- _PROBLEM_:
Images are not part of the copy; write out the rest of the data exactly as given.

---------- RECORDED DATA

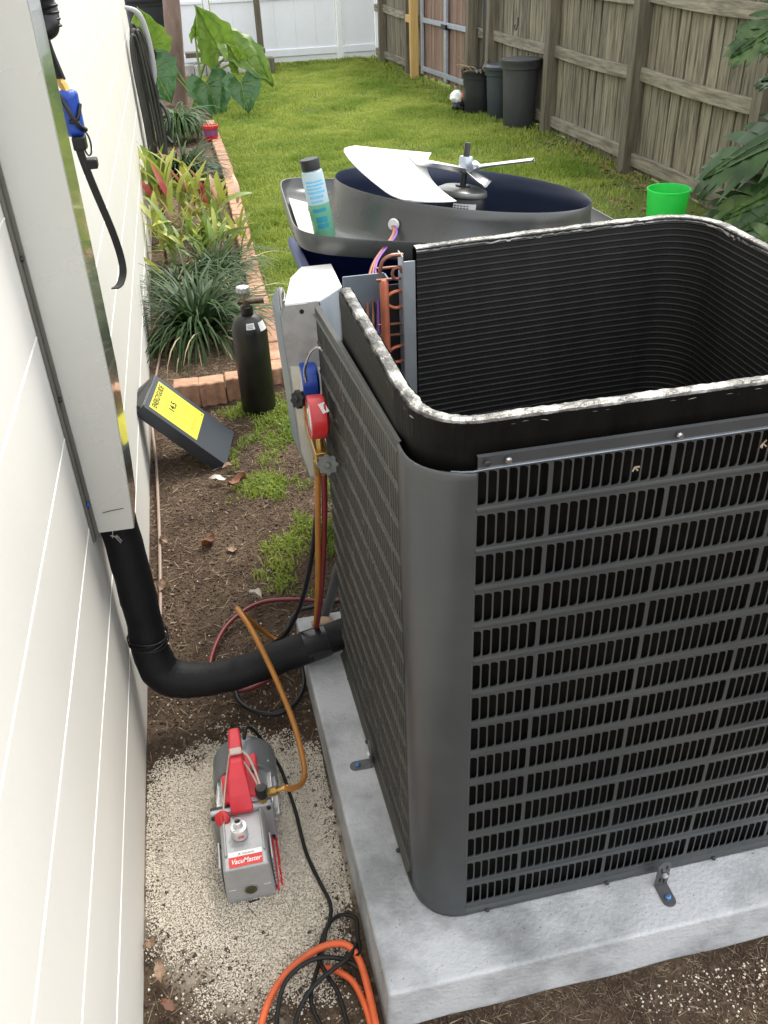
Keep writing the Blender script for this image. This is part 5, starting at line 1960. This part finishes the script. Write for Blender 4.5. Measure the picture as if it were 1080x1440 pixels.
# ================================================================== wooden fence on the right
def board_mesh(h, w_=.125, seed=0, mt=m_wood):
    rg_ = random.Random(seed)
    mb = MB()
    k = 6
    vs = []
    for j in range(k+1):
        z = h*j/k
        o1, o2 = rg_.gauss(0, .0016), rg_.gauss(0, .0016)
        dx = rg_.gauss(0, .0015)
        vs += [(dx, -w_/2+o1, z), (dx, w_/2+o2, z), (dx+.016, w_/2+o2, z), (dx+.016, -w_/2+o1, z)]
    fs = [(j*4+q, (j+1)*4+q, (j+1)*4+(q+1) % 4, j*4+(q+1) % 4) for j in range(k) for q in range(4)]
    fs += [(0, 1, 2, 3), tuple(k*4+q for q in (3, 2, 1, 0))]
    me = bpy.data.meshes.new('board')
    me.from_pydata(vs, [], fs)
    me.materials.append(mt)
    return me
BM = [board_mesh(1.62, .119, s) for s in range(5)]
fence = thing('wooden_fence', 'weathered grey wooden board fence along the right side of the lawn', 'fence', (3.5, 8, 0))
def put_board(par, me, y, extra=0, z=.0):
    o = bpy.data.objects.new('board', me)
    COL.objects.link(o)
    o.parent = par
    dx = (fence_x(y+.1)-fence_x(y-.1))/.2
    o.location = Vector((fence_x(y)+extra+rng.uniform(-.003, .003), y, z+rng.uniform(-.02, .02)))-par.location
    o.rotation_euler = (rng.gauss(0, .006), 0, -math.atan(dx)+rng.gauss(0, .02))
    return o
y = 2.9
while y < 13.95:
    if not (10.02 < y < 11.62):
        put_board(fence, BM[rng.randrange(5)], y)
    y += .1335
# narrow backing boards close the gaps
posts = [3.15, 4.75, 6.33, 7.93, 9.42, 12.12, 13.5]
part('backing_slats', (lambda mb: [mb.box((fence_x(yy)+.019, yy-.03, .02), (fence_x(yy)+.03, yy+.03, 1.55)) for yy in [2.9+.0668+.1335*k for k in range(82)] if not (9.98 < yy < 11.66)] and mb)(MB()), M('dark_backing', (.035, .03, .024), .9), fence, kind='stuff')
for k, py in enumerate(posts):
    fx = fence_x(py)
    mb = MB().box((-.105, -.048, -.02), (-.004, .048, 1.75), Matrix.Translation((fx, py, 0)) @ Matrix.Rotation(rng.gauss(0, .01), 4, 'Y'))
    part('fence_post', mb, m_woodp, fence, bevel=.005)
m_rail = M('rail_wood', (.12, .105, .075), .85, vs=5, col2=(.30, .275, .205), mix=(.35, .65), stretch=(9, .8, 9), bump=.5, bs=40, rand=.14)
def rail(y0, y1, z0, z1, sag=0., th=.038, ht=.085, off=-.042, mt=None):
    mb = MB()
    vs = []
    k = 8
    for j in range(k+1):
        t = j/k
        y = y0+(y1-y0)*t
        z = z0+(z1-z0)*t-sag*math.sin(math.pi*t)
        fx = fence_x(y)+off
        vs += [(fx, y, z), (fx+th, y, z), (fx+th, y, z+ht), (fx, y, z+ht)]
    mb.add(vs, [(j*4+q, (j+1)*4+q, (j+1)*4+(q+1) % 4, j*4+(q+1) % 4) for j in range(k) for q in range(4)]+[(0, 3, 2, 1), tuple(k*4+q for q in range(4))])
    part('fence_rail', mb, mt or m_rail, fence, bevel=.003)
for a_, b_ in zip(posts, posts[1:]):
    if a_ == 9.42:
        rail(9.42, 9.92, .05, .05)
        rail(9.42, 9.92, .60, .60)
        rail(11.70, 12.12, .05, .05)
        rail(11.70, 12.12, .60, .60)
        continue
    rail(a_+.05, b_-.05, .06+rng.uniform(-.01, .01), .05+rng.uniform(-.01, .02))
    rail(a_+.05, b_-.05, .61, .62+rng.uniform(-.02, .03), sag=.012)
    rail(a_+.05, b_-.05, 1.08+rng.uniform(-.01, .01), 1.10, sag=.012)
rail(13.55, 13.95, .6, .6)
rail(13.55, 13.95, .05, .05)
mb = MB().tube([(3.40, 8.62, .86), (3.40, 8.62, .80), (3.39, 8.64, .76), (3.39, 8.68, .77), (3.40, 8.68, .80)], .006, 6, smooth=4)
part('iron_hook', mb, m_dark, fence, smooth=True)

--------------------

- _RESPONSE TO THIS EXERCISE_:
Keep writing the Blender script for this image. This is part 5, starting at line 1960. This part finishes the script. Write for Blender 4.5. Measure the picture as if it were 1080x1440 pixels.
# ================================================================== wooden fence on the right
def board_mesh(h, w_=.125, seed=0, mt=m_wood):
    rg_ = random.Random(seed)
    mb = MB()
    k = 6
    vs = []
    for j in range(k+1):
        z = h*j/k
        o1, o2 = rg_.gauss(0, .0016), rg_.gauss(0, .0016)
        dx = rg_.gauss(0, .0015)
        vs += [(dx, -w_/2+o1, z), (dx, w_/2+o2, z), (dx+.016, w_/2+o2, z), (dx+.016, -w_/2+o1, z)]
    fs = [(j*4+q, (j+1)*4+q, (j+1)*4+(q+1) % 4, j*4+(q+1) % 4) for j in range(k) for q in range(4)]
    fs += [(0, 1, 2, 3), tuple(k*4+q for q in (3, 2, 1, 0))]
    me = bpy.data.meshes.new('board')
    me.from_pydata(vs, [], fs)
    me.materials.append(mt)
    return me
BM = [board_mesh(1.62, .119, s) for s in range(5)]
fence = thing('wooden_fence', 'weathered grey wooden board fence along the right side of the lawn', 'fence', (3.5, 8, 0))
def put_board(par, me, y, extra=0, z=.0):
    o = bpy.data.objects.new('board', me)
    COL.objects.link(o)
    o.parent = par
    dx = (fence_x(y+.1)-fence_x(y-.1))/.2
    o.location = Vector((fence_x(y)+extra+rng.uniform(-.003, .003), y, z+rng.uniform(-.02, .02)))-par.location
    o.rotation_euler = (rng.gauss(0, .006), 0, -math.atan(dx)+rng.gauss(0, .02))
    return o
y = 2.9
while y < 13.95:
    if not (10.02 < y < 11.62):
        put_board(fence, BM[rng.randrange(5)], y)
    y += .1335
# narrow backing boards close the gaps
posts = [3.15, 4.75, 6.33, 7.93, 9.42, 12.12, 13.5]
part('backing_slats', (lambda mb: [mb.box((fence_x(yy)+.019, yy-.03, .02), (fence_x(yy)+.03, yy+.03, 1.55)) for yy in [2.9+.0668+.1335*k for k in range(82)] if not (9.98 < yy < 11.66)] and mb)(MB()), M('dark_backing', (.035, .03, .024), .9), fence, kind='stuff')
for k, py in enumerate(posts):
    fx = fence_x(py)
    mb = MB().box((-.105, -.048, -.02), (-.004, .048, 1.75), Matrix.Translation((fx, py, 0)) @ Matrix.Rotation(rng.gauss(0, .01), 4, 'Y'))
    part('fence_post', mb, m_woodp, fence, bevel=.005)
m_rail = M('rail_wood', (.12, .105, .075), .85, vs=5, col2=(.30, .275, .205), mix=(.35, .65), stretch=(9, .8, 9), bump=.5, bs=40, rand=.14)
def rail(y0, y1, z0, z1, sag=0., th=.038, ht=.085, off=-.042, mt=None):
    mb = MB()
    vs = []
    k = 8
    for j in range(k+1):
        t = j/k
        y = y0+(y1-y0)*t
        z = z0+(z1-z0)*t-sag*math.sin(math.pi*t)
        fx = fence_x(y)+off
        vs += [(fx, y, z), (fx+th, y, z), (fx+th, y, z+ht), (fx, y, z+ht)]
    mb.add(vs, [(j*4+q, (j+1)*4+q, (j+1)*4+(q+1) % 4, j*4+(q+1) % 4) for j in range(k) for q in range(4)]+[(0, 3, 2, 1), tuple(k*4+q for q in range(4))])
    part('fence_rail', mb, mt or m_rail, fence, bevel=.003)
for a_, b_ in zip(posts, posts[1:]):
    if a_ == 9.42:
        rail(9.42, 9.92, .05, .05)
        rail(9.42, 9.92, .60, .60)
        rail(11.70, 12.12, .05, .05)
        rail(11.70, 12.12, .60, .60)
        continue
    rail(a_+.05, b_-.05, .06+rng.uniform(-.01, .01), .05+rng.uniform(-.01, .02))
    rail(a_+.05, b_-.05, .61, .62+rng.uniform(-.02, .03), sag=.012)
    rail(a_+.05, b_-.05, 1.08+rng.uniform(-.01, .01), 1.10, sag=.012)
rail(13.55, 13.95, .6, .6)
rail(13.55, 13.95, .05, .05)
mb = MB().tube([(3.40, 8.62, .86), (3.40, 8.62, .80), (3.39, 8.64, .76), (3.39, 8.68, .77), (3.40, 8.68, .80)], .006, 6, smooth=4)
part('iron_hook', mb, m_dark, fence, smooth=True)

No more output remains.